Think of how you move through space and handle things in your environment.

How many times a day do you notice your hands? Do you need to trim the nails? Is the skin getting dry? Do you have ink staining a finger?

Is your neck tight? Maybe you lift your hair off your shoulders to rub it. Maybe you take off your glasses and apply mascara. All of these movements shape an image of both physical appearance and character.

Let’s look at an example.


This is an excerpt from a short story of mine titled “First Light.”

Suzie shoves a new pair of panties and her toothbrush into her purse, a dark green shoulder bag dotted with metal studs. Already she doesn’t like the way things get lost in the giant main compartment, but her cousin, Rey, convinced her it was the one. She almost forgets to clip the tags before running out the door.

The shoulder bag isn’t the only thing Rey talked Suzie into at the mall. A new haircut and a mini skirt are also her doing. Rey pushed Suzie into the chair like a mother with a fearful toddler. “Give her something less juvenile,” she told the stylist. Suzie’s hair now has layers that frame her face and add bounce. Suzie resisted the mini. I’m too fat for that. She almost said it out loud. Her fear that Rey would agree was all that kept her protests quiet. When it was on and she stood in the center of the three-way mirror, turning to check her figure from every perspective, Suzie realized her ass was not so large as she had thought. Her curves were even pleasing. She was about to declare that the store must use trick mirrors when Rey said, “Damn, Cuz, you look hot. All right? Just buy it so we can go already.”

Suzie leans forward to peer up through the windshield. The sky is a featureless gray-black and Suzie imagines a tarp being drawn between the earth and the stars. The car speeds along, dipping and rising with the swells of land.


This excerpt is all narrative exposition in a close, third person, present tense point of view. The narrator uses memory and perspective to show us both how Suzie looks and how she feels about her looks. We get a sense of a transformation occurring with the help of her cousin, making Suzie look older, trendier, and sexier.

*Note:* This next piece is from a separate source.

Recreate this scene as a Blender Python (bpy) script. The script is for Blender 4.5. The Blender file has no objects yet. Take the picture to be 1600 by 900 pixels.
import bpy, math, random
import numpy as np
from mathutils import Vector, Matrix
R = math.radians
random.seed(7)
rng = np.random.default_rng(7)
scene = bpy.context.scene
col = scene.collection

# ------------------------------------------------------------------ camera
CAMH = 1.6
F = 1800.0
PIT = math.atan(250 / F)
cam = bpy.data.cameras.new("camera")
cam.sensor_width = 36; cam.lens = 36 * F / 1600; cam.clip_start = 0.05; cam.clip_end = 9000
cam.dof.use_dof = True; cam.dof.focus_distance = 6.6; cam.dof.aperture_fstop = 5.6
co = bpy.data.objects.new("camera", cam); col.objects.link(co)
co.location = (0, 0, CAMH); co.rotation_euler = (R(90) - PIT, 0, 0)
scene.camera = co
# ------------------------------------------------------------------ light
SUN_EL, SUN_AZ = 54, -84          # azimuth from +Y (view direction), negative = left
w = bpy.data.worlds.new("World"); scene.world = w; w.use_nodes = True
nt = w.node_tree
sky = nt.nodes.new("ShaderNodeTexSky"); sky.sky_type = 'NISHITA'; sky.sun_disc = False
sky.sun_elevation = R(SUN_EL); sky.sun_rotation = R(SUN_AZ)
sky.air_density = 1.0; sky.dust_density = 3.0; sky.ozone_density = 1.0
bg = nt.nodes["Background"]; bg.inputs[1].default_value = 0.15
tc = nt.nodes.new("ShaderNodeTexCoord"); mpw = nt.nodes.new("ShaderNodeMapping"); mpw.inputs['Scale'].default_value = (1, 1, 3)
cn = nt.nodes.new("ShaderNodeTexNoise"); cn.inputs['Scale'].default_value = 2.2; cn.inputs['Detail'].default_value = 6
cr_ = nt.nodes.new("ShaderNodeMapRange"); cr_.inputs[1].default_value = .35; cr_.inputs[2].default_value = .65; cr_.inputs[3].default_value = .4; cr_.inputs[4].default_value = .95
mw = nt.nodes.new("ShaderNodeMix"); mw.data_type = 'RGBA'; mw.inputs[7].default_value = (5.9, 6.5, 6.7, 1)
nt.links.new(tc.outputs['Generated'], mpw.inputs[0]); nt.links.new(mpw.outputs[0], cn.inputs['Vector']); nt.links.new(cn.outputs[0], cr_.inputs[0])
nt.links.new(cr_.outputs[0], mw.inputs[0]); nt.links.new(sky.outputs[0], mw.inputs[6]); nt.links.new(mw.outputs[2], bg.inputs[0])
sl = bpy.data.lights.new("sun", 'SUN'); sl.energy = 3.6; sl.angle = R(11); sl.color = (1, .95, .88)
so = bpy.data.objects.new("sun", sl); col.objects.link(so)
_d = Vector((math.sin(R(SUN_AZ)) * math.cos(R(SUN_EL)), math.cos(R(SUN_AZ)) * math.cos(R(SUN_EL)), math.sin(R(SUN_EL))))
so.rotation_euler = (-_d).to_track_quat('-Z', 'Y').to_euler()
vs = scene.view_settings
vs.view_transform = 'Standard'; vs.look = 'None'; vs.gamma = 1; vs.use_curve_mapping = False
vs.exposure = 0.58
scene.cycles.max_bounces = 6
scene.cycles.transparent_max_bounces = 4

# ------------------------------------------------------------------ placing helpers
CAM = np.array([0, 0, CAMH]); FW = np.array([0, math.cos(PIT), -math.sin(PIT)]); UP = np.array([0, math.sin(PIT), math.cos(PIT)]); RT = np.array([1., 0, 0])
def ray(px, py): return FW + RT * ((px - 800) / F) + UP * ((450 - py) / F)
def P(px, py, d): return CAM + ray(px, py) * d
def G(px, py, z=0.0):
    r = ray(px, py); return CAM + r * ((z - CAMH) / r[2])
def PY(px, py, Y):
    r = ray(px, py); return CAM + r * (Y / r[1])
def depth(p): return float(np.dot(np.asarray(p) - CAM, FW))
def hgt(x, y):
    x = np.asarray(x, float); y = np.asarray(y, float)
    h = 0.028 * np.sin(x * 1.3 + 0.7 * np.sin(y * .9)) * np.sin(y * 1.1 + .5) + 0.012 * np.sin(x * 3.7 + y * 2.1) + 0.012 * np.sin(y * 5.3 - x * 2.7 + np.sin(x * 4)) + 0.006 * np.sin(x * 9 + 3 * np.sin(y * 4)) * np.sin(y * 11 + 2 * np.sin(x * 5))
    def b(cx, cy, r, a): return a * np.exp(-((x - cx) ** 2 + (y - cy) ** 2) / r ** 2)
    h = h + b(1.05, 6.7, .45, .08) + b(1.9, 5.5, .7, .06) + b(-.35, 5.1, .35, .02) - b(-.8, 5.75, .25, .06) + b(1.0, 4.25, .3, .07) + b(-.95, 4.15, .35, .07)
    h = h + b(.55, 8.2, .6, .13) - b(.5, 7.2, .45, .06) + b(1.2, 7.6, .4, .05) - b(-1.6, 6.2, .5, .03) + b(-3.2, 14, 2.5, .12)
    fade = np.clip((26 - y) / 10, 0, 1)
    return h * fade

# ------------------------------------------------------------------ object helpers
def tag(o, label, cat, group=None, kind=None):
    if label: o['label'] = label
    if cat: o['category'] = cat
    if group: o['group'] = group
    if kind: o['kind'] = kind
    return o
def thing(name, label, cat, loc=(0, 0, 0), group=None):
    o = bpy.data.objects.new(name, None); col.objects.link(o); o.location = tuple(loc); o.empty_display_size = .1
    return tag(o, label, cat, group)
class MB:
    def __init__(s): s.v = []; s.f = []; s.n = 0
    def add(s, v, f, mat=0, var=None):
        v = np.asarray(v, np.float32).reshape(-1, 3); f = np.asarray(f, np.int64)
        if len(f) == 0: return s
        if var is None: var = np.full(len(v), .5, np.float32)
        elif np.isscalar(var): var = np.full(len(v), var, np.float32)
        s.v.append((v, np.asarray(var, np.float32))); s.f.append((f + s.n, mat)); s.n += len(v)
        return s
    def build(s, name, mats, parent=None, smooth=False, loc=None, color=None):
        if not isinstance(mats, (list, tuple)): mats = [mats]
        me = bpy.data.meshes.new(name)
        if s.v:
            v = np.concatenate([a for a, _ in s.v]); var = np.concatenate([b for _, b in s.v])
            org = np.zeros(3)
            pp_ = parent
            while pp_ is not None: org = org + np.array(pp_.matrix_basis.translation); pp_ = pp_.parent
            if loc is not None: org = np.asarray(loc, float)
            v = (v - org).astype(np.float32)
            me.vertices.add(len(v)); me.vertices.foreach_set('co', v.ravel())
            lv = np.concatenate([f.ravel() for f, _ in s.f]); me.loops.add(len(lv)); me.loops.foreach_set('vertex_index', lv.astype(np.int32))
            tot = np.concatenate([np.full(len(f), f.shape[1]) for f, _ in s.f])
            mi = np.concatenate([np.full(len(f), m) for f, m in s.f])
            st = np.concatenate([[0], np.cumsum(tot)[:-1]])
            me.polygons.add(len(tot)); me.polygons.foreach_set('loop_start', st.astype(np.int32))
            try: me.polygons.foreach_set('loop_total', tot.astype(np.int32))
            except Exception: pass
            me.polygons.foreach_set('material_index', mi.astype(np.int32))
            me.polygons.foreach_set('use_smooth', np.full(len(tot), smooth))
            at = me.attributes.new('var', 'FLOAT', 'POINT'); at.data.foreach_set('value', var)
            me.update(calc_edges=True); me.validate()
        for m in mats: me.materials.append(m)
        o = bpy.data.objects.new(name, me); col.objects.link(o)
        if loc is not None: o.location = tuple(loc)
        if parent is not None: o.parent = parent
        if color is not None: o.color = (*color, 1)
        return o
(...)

The narrator leaves her memories and returns to the present moment, and in this case the present tense, by showing Suzie looking up through the windshield. A transition from narrative to action should be that simple and straightforward. As long as it isn’t jarring to the reader, it should work.

Now let’s distill this down into your 60 Second Writing Tip:

  • Establish a well-developed narrative voice
  • Use the narrative lens to show the characters, including the POV character, acting in the world you’ve created.
  • Describe your character as an embodied being who interacts physically with both her own body and the world in which she lives.
  • Pay attention to how you see yourself, especially when you aren’t in front of a mirror. What do you notice about your body and appearance? What value judgments do you hold about yourself? Observe other people, too, and use those observations in your fiction.
  • Use all the tools of narrative to show your character to your reader, including the POV character’s perspective.     Remember Suzie thinking her butt’s too big until she sees it in a mini skirt? That shows us her attitude toward her body at a moment when her perspective shifts. That shift is confirmed by her cousin telling her she looks hot.
  • Transition from narrative exposition to action smoothly. Just do it. If it’s not awkward or jarring, it should be working for you.